== What the task asks ==
Below is a block of records. Copy every line in it that contains the word "script".

Scenes as source code
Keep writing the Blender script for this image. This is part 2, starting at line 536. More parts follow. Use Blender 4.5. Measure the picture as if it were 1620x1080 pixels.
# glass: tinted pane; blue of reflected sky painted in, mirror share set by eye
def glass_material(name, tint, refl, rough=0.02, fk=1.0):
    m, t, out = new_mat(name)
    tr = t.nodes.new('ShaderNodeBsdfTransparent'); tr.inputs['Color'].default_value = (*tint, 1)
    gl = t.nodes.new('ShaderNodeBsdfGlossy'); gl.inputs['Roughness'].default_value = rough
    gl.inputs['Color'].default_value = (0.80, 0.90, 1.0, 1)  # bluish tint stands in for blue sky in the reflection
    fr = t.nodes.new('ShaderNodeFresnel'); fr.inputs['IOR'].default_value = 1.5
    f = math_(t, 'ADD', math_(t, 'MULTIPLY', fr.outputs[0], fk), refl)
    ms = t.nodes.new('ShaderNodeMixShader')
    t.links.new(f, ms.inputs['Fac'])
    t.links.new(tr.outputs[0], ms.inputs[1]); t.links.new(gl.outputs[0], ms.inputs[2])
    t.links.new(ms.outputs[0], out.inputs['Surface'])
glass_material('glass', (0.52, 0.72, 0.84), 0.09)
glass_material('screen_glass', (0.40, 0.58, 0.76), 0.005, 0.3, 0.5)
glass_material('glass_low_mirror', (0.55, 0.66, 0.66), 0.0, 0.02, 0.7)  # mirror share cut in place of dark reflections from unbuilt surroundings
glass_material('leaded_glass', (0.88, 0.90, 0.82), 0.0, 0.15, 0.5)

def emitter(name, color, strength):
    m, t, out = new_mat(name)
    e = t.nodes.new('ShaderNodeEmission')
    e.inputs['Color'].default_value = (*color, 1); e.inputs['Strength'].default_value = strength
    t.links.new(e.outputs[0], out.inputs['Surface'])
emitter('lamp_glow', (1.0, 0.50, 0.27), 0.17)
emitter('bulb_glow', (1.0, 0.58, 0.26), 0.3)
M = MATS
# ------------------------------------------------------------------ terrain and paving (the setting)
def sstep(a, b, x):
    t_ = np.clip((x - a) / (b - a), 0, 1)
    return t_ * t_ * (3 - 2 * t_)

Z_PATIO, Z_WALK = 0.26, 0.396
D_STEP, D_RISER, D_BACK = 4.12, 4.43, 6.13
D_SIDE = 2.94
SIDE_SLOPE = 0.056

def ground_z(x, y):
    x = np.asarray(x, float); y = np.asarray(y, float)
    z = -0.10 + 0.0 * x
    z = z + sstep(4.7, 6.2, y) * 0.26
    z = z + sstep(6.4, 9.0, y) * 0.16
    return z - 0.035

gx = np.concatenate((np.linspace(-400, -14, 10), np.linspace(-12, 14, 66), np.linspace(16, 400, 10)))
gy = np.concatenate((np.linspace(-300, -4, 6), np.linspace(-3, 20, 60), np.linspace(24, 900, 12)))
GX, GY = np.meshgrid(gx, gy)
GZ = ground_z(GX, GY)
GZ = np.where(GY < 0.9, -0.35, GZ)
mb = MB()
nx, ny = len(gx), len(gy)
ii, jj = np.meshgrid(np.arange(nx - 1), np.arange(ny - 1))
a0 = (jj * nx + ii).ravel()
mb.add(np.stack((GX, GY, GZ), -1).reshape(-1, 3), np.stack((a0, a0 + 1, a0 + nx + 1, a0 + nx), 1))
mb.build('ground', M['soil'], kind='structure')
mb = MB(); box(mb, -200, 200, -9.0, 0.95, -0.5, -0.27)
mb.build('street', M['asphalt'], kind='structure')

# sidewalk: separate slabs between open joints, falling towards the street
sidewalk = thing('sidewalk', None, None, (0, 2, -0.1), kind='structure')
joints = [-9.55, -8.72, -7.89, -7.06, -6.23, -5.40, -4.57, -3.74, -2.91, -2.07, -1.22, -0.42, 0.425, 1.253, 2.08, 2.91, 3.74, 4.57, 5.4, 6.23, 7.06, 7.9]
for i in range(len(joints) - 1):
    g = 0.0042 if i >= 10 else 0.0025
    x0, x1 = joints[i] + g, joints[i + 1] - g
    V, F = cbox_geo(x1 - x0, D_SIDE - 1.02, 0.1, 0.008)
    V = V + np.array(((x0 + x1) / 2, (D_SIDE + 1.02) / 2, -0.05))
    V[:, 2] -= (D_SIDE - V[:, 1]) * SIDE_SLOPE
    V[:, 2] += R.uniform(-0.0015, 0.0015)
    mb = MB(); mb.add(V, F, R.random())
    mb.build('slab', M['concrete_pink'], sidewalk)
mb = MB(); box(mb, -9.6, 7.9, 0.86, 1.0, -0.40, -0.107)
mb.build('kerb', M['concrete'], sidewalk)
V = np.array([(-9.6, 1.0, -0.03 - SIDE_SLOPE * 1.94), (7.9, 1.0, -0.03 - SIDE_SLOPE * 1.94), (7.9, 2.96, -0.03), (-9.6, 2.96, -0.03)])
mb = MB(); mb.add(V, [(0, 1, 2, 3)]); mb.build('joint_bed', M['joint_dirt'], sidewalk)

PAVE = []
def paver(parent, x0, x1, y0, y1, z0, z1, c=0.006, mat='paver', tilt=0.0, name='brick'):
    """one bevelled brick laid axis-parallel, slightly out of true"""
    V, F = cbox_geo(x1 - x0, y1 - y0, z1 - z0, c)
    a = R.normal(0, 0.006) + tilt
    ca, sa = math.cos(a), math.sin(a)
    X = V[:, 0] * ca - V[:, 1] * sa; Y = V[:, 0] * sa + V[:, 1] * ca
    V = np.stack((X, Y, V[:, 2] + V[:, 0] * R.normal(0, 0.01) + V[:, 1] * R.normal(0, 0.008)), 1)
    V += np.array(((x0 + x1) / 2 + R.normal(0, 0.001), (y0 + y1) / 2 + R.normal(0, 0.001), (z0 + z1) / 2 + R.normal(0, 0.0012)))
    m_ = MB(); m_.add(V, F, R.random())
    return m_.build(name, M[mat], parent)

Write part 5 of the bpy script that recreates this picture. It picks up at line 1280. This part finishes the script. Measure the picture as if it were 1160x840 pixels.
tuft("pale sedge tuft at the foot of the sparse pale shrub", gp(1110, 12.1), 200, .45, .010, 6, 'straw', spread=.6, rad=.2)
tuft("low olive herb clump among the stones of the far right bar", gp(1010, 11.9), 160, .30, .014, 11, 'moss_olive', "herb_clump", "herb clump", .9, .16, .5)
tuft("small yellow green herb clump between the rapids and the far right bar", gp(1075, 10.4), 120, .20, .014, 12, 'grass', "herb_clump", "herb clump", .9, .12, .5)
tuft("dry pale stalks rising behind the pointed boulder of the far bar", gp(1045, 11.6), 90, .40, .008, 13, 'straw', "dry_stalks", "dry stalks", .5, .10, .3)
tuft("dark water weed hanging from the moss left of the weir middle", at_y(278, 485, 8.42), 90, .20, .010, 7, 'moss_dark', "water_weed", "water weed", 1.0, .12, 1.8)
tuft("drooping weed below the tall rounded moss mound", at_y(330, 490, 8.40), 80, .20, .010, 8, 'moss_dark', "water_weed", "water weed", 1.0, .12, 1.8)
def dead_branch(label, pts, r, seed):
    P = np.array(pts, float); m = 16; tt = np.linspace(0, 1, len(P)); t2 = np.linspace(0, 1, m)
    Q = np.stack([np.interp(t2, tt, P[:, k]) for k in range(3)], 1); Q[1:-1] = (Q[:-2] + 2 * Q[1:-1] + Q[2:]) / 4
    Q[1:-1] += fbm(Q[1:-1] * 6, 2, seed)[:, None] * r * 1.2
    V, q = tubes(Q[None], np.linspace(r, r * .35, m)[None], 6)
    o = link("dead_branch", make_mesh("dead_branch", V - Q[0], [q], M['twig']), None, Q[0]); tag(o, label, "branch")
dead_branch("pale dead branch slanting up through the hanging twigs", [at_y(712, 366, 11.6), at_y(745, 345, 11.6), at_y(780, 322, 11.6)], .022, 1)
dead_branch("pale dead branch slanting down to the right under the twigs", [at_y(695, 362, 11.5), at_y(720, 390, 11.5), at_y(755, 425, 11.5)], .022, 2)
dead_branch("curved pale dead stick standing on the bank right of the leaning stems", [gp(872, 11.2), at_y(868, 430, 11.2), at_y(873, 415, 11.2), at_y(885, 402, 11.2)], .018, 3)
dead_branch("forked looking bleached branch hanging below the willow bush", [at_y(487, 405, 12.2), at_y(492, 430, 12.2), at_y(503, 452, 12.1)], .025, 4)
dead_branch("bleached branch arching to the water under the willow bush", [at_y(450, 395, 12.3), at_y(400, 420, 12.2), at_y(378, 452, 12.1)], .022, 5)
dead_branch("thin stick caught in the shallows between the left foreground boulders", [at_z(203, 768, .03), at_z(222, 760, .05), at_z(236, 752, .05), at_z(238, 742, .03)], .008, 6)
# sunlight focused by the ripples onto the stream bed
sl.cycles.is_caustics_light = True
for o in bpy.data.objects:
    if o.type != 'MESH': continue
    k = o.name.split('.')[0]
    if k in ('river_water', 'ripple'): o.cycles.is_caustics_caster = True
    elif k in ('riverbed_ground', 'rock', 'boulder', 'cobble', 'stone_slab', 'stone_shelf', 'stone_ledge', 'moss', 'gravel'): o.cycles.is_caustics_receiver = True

== Response ==
Keep writing the Blender script for this image. This is part 2, starting at line 536. More parts follow. Use Blender 4.5. Measure the picture as if it were 1620x1080 pixels.
Write part 5 of the bpy script that recreates this picture. It picks up at line 1280. This part finishes the script. Measure the picture as if it were 1160x840 pixels.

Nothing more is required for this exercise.